Fact? Folklore? Symbolic? A message that g...

Fact? Folklore? Symbolic? A message that good triumphs over evil? Any way you read it, the story of Noah and the ark is one of the world’s most widely known and best loved stories. And it’s not a Bible story, exclusively.

A similar event -- and great deluges -- are related in the traditional literature of almost every culture. The American Indians and ancient Mexicans had stories of a flood and a man chosen by God to save pairs of living things. It is generally conceded that the floods were different deluges, at different times in history.

Early Chinese missionaries heard word-of-mouth stories similar to the Noah experience. Egypt stands alone in that there is no written or “passed-down” account of such a catastrophe.

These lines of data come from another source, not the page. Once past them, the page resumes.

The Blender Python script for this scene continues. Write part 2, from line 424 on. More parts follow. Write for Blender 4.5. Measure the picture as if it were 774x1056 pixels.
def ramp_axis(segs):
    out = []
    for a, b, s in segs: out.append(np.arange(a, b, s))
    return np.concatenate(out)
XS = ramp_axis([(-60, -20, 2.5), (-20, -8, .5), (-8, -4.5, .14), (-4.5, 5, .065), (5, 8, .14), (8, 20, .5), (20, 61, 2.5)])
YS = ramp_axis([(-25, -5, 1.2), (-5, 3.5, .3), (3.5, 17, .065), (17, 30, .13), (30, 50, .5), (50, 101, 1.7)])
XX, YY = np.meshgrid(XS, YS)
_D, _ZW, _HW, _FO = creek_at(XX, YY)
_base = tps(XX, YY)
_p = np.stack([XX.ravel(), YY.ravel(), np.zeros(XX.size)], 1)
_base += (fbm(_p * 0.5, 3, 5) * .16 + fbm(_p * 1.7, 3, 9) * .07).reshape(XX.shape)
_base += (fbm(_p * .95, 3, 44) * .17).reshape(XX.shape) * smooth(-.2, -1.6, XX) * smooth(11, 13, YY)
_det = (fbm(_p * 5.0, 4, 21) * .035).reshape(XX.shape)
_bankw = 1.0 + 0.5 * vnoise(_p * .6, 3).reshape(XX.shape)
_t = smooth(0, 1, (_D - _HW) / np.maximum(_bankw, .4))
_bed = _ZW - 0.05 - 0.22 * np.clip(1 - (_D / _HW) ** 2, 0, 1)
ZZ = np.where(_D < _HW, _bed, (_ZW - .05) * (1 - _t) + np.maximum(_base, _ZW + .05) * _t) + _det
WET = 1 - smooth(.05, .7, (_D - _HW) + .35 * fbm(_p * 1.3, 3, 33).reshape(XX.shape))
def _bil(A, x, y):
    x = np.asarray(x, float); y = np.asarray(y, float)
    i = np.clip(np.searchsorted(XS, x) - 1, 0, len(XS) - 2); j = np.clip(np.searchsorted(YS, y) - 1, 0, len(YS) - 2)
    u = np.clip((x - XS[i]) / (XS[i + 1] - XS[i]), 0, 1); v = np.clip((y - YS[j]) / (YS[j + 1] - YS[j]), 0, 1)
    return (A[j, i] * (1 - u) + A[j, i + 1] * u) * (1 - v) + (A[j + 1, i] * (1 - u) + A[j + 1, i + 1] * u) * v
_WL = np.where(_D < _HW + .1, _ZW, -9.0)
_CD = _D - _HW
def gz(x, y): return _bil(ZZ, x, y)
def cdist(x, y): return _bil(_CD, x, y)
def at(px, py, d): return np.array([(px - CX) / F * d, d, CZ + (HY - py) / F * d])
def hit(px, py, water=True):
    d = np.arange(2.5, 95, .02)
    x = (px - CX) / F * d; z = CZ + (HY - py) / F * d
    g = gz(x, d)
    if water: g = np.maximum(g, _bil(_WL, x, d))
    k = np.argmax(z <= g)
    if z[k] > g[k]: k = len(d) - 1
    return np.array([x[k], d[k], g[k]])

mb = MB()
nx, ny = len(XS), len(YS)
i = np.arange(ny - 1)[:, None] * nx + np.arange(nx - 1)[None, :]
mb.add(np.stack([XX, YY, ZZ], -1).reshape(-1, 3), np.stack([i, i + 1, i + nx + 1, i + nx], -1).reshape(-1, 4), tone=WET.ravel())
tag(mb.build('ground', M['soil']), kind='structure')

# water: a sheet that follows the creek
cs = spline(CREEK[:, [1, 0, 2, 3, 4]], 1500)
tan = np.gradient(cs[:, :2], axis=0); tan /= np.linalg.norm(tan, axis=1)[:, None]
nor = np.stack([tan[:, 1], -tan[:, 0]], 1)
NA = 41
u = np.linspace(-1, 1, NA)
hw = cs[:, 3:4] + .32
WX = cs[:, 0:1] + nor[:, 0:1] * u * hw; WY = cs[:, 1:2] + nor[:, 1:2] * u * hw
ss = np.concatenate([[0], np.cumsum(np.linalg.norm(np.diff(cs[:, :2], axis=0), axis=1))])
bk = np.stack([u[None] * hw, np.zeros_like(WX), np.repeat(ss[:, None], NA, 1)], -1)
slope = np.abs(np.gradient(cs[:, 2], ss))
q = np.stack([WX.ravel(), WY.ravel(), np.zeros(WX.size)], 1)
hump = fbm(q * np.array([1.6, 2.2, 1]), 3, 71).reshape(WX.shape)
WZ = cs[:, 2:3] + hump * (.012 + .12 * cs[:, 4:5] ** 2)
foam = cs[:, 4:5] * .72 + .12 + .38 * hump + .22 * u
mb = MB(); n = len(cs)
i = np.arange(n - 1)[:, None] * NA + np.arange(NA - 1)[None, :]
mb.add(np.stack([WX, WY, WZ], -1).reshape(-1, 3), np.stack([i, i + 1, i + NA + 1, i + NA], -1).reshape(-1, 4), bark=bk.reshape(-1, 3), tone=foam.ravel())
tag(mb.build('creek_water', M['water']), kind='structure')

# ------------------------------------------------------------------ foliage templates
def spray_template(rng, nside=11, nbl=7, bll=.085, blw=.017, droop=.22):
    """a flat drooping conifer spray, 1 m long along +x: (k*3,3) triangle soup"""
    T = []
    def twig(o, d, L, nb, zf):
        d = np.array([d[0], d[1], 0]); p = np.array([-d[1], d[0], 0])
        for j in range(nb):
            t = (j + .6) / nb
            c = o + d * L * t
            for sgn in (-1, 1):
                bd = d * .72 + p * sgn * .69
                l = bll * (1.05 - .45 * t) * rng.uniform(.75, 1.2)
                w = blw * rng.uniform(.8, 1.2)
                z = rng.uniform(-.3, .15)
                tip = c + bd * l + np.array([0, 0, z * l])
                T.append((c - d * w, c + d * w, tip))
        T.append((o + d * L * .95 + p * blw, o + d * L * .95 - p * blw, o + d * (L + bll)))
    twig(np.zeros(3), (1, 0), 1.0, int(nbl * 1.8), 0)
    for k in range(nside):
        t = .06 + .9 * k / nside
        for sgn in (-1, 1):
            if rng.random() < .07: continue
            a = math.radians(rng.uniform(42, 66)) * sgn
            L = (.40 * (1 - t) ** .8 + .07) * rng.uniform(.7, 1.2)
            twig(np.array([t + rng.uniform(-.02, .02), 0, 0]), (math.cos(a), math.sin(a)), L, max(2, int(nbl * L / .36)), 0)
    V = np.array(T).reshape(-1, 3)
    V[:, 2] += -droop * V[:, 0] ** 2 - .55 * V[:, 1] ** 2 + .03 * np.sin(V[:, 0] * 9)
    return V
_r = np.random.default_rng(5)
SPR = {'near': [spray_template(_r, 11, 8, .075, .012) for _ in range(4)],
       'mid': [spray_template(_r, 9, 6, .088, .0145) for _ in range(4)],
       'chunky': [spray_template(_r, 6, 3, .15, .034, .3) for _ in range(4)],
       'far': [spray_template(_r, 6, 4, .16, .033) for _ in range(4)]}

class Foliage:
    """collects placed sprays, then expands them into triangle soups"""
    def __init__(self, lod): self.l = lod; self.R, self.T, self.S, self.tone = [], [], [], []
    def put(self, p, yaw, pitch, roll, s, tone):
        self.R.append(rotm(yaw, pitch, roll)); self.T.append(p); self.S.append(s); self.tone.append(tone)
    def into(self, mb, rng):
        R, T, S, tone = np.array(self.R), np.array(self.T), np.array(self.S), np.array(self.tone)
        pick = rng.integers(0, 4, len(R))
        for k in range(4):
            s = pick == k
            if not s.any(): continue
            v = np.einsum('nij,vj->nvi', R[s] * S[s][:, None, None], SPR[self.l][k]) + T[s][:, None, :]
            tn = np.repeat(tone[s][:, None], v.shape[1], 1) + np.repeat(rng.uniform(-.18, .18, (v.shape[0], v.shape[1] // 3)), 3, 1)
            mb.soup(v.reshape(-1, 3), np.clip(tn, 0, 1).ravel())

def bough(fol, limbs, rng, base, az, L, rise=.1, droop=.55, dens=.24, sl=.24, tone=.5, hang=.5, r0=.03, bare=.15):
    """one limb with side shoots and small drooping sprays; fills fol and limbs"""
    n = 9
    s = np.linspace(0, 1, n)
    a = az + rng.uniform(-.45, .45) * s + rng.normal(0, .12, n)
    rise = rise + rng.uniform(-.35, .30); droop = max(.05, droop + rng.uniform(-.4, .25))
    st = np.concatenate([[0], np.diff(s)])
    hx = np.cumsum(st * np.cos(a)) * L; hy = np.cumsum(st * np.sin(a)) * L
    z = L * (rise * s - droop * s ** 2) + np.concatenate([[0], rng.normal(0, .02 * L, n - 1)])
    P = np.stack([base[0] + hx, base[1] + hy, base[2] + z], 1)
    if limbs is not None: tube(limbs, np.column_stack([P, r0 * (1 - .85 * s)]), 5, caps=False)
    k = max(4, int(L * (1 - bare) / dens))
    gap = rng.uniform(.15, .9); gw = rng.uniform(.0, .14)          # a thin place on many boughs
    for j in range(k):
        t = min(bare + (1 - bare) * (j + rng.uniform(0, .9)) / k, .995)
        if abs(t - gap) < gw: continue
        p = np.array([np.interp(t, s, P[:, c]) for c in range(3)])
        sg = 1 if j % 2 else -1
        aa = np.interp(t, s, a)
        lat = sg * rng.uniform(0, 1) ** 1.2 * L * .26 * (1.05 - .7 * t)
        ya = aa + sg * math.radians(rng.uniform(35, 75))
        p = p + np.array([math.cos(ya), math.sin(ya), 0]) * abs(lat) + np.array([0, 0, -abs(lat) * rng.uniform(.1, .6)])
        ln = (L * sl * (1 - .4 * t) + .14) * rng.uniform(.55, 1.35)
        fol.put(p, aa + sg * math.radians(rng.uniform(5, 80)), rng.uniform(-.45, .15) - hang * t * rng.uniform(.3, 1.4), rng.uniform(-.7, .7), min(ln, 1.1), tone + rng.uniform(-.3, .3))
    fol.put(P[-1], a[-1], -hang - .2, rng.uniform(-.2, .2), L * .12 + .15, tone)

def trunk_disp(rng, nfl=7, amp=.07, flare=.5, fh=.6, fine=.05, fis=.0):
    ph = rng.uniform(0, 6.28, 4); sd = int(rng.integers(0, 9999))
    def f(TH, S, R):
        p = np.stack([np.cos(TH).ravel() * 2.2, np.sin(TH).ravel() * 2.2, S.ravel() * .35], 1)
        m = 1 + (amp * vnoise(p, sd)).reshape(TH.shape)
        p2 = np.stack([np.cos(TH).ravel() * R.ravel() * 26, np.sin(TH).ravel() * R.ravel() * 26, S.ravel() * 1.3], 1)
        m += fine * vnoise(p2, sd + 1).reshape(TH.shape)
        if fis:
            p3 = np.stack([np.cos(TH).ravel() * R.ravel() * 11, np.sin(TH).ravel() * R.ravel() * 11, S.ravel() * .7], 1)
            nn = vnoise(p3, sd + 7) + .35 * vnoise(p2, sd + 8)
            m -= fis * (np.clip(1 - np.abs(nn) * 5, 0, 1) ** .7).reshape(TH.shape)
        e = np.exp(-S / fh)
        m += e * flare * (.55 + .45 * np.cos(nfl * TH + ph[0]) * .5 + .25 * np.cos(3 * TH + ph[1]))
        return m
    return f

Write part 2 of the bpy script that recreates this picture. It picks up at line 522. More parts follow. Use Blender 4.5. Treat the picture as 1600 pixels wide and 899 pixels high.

Noah got his orders: he was to build an ark that was to be 300 cubits long, 50 cubits wide and 30 cubits tall. A cubit is the length from your elbow to the end of your longest finger. This varies, of course, and so does the design and construction of two arks and animals.

My brother and I didn’t have an ark of our own, but we played with arks at friends homes, especially on Sundays. Our parents, in order to “keep the Sabbath,” refrained from sewing, dancing, playing cards and doing any work except milking the cows and feeding the hogs and other necessary daily chores on the farm. Sunday was a day of rest.

At some of our friends’ homes, we couldn’t fish, play with our wagons or sleds, hitch up the pony, race through the woods, or romp and play games as we did the other six days. We could however, play with one toy: Noah and the Ark. Other toys might be forbidden, but the Noah toy was an exception. Noah, the ark and the animals, were the Bible toy -- the Sunday toy.

We were farm kids and sympathized with old Noah in a number of ways. Anybody who’d ever helped get a bull into a loading chute understood the magnitude of his loading problems. Imagine getting all those animals, crowded together, into a strange thing like a boat!

Sunday, or any day children and adults march animals up the ark ramp while a “play like” Noah directs the loading process yelling,~ “O.K., you brutes, no screeching, no barking, howling, bellowing, screaming. The bathroom’s down the hall to the left.”

Noah’s instructions were that the ark would provide the proper food for all of the animals as well as food for the eight people, the Noahs, their three sons and the sons’ wives. Whew! What an order!

There was also the problem of predators. In my 4-H project, my hen and chickens were in a metal box-type house, one in a line of 10 such coops. Guess which one the skunk visited for a late night snack!

Our farm didn’t have elephants, aardvarks, armadillos and kangaroos, but we knew that foxes eat geese, snakes eat mice, purple martins eat mosquitoes and wolves are dreaded wild predators. We kids giggled when we considered the manure problem.

Nevertheless, we’d set up the ark and march pairs of animals across the carpet to the loading ramp. Then squirrels went to the roof, as did ravens and pigeons; doves peeked out of the hayloft; frogs stayed where water would splash off the roof onto them. Skunks had a large space to themselves for obvious reasons.

Antique arks of many shapes and forms are resurrected from attics. Wood was the preferred material, of course. There are, however, arks made of pewter, cloth, clay, yarn and other materials.

All ark makers must take liberty as to the size of the animals. As Charles Dickens said, “Consider the noble fly, a size or two smaller than the elephant.”

Whatever the material, whatever the form, Noah and his well-filled ark continue to be the best-loved toy in the world.